Comcast and Cox Communications are primarily responsible for serving ARG's service areas. Comcast, in particular, is starting to get more aggressive in its fiber-based services, he said.

Fiber-based solutions will be especially appealing to companies seeking redundant access to their cloud environments, Praske said.

"As we move [customers] to the cloud, one of the critical aspects is you have to have sufficient bandwidth and you need redundancy for that bandwidth, so ­fiber is the great enabler," he said. "I see the cable companies as really being part of that ecosystem."

Fiber has become the de facto connectivity service for cloud-based services, according to Craig Schlagbaum, vice president of indirect channels for Philadelphia-based Comcast Business.

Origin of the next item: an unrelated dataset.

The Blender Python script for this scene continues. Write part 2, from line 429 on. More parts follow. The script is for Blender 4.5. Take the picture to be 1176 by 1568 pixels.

"With cloud, there's a requirement for many businesses to have a certain amount of uptime, availability, and lack of jitter," Schlagbaum said. "As a result, they want a [service-level agreement], and ­fiber services carry the SLA. Coax services do not."

While ARG's Praske said cloud is the sexier sell over connectivity solutions right now, cable services can't be ignored. "As a solution provider, our whole mission in life is to build a relationship with our client and really assist them with all their needs, so cable is a part of that solution," he said.

Andrew Pryfogle, senior vice president of cloud transformation at Petaluma, Calif.-based Intelisys, agreed. Solution providers looking to take their portfolios to the next level and build up their recurring revenue streams have to include both cloud and connectivity services, he said. (Earlier this month distributor ScanSource inked an agreement to acquire the master agent for $83.6 million.)

"A lot of [partners] are trying to ­figure out how to do both, and how to take advantage of this convergence between cloud and connectivity, but we are finding that one is feeding the other," Pryfogle said. "If you don't have both, best-case scenario is that you're leaving a ton of money on the table."

Comcast's Schlagbaum said understanding that convergence is key to success. "There are two things left in life - the applications and cloud infrastructure they ride on, and the data connectivity and networks that carry the bits," he said.